O advogado André Luiz Vasconcelos, especializado em Previdência rural, da página Trio Rural, no Instagram, diz que é comum, em casos de pedidos de aposentadoria rural, os juízes julgarem com base na aparência do segurado. "Há os que fazem de forma disfarçada, mas é comum a gente entrar na audiência e os juízes olharem o segurado dos pés à cabeça, firmando entendimento só pela aparência."

Vasconcelos explica que há diversas atividades rurais que não correspondem ao "imaginário de homem do campo", como no caso de quem trabalha na extração de leite, manufatura de queijo e no transporte de utensílios, entre outras, e não fica exposto ao desgaste.

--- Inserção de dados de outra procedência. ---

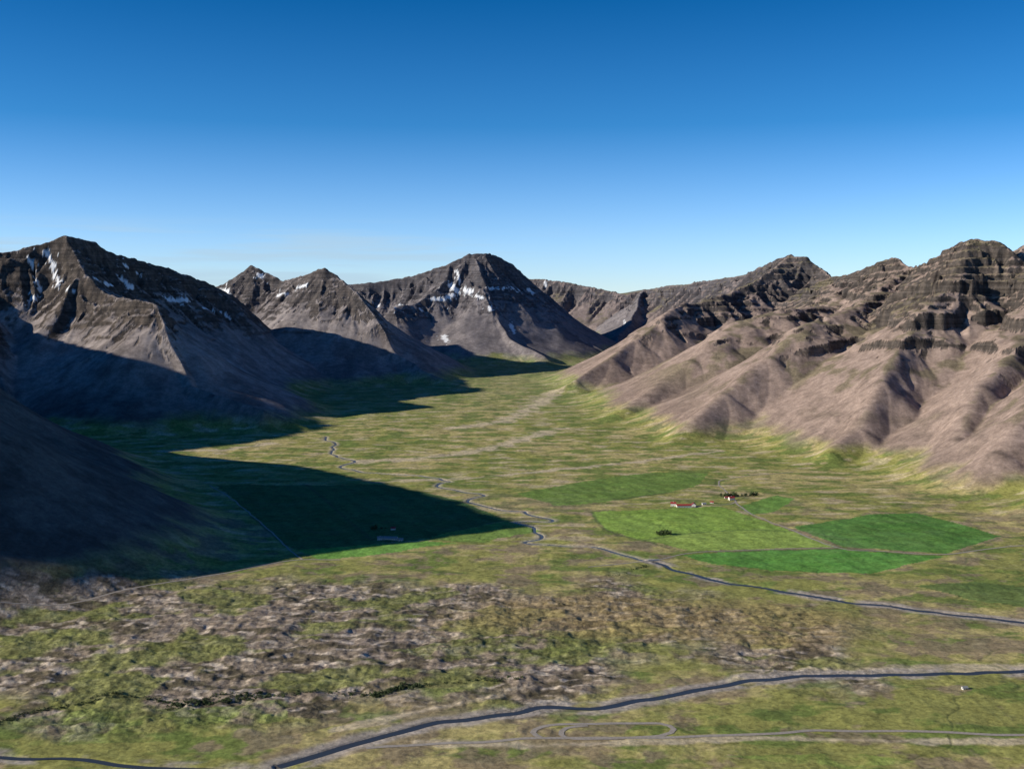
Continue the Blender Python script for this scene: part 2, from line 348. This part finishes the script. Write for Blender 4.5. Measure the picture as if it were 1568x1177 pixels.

Para ele, as decisões com base nas características físicas podem prejudicar sobretudo as mulheres, que exercem atividades consideradas mais leves. "Elas ficam com as mais leves, como fazer comida, cuidar da alimentação, guardar as ferramentas na ida e volta do roçado e não têm calos nas mãos."

Outra questão que Vasconcelos aponta é sobre a ideia de pobreza do homem do campo. "Há um raciocínio absurdo, que o agricultor tem que ser pobre a ponto de não ter condições de comprar os alimentos necessários a nutrir o corpo, criando o estereótipo que é o 'miserável do campo'. Essa ideia de pobreza está quebrada há muito tempo. O agricultor tem direito de viver bem, colocar o filho em escola particular e escolher o alimento que vai comer", afirma.

A aposentadoria rural é um benefício do INSS pago aos trabalhadores rurais com, no mínimo, 55 anos de idade, no caso das mulheres, e 60 anos, para os homens. É preciso comprovar carência mínima de ao menos 15 anos na atividade rural.

JUSTIÇA AFIRMA QUE TRECHO É PARTE TEÓRICA

Procurada, a Justiça Federal na Paraíba afirmou que o trecho que trata sobre o IMC de trabalhadores rurais "não é utilizado como argumento para definição da sentença", mas é usado ​como parte teórica "destinada a explicar conceitos abstratos".

Sobre a decisão de Patos, o órgão ressalta que a mesma juíza havia proferido, na manhã de quinta-feira (19), outras três decisões concedendo benefícios rurais aos segurados, todas elas com o mesmo trecho, "o que, de forma alguma, impediu a concessão do benefício aos autores".

Sobre o acórdão do processo do Rio Grande do Norte, a Justiça Federal no estado diz que, "em momento algum", aplicou-se o argumento do IMC para amparar decisão. "É comum que as sentenças proferidas em primeira instância tenham trechos referidos no voto. Esse artifício é necessário para 'ambientar' o caso ora analisado."

Já a Justiça Federal em Pernambuco afirma que a decisão à qual a reportagem teve acesso "confirma a sentença em favor do autor, que garantiu o direito a receber o benefício da aposentadoria rural que havia sido negado pelo INSS" e, para isso, transcreve parte da decisão na qual consta o trecho. "A transcrição é uma técnica processual comum", diz.

O TRF-5 (Tribunal Regional Federal da 5ª Região) informa, em nota, que as decisões tomadas nos processos citados foram de "três magistrados da 5ª Região, integrada por 217 juízes federais, cuja jurisdição é composta por seis estados do país: Alagoas, Ceará, Paraíba, Pernambuco, Rio Grande do Norte e Sergipe".

O tribunal afirma ainda que "os juízes atuam sob o princípio da independência funcional da magistratura".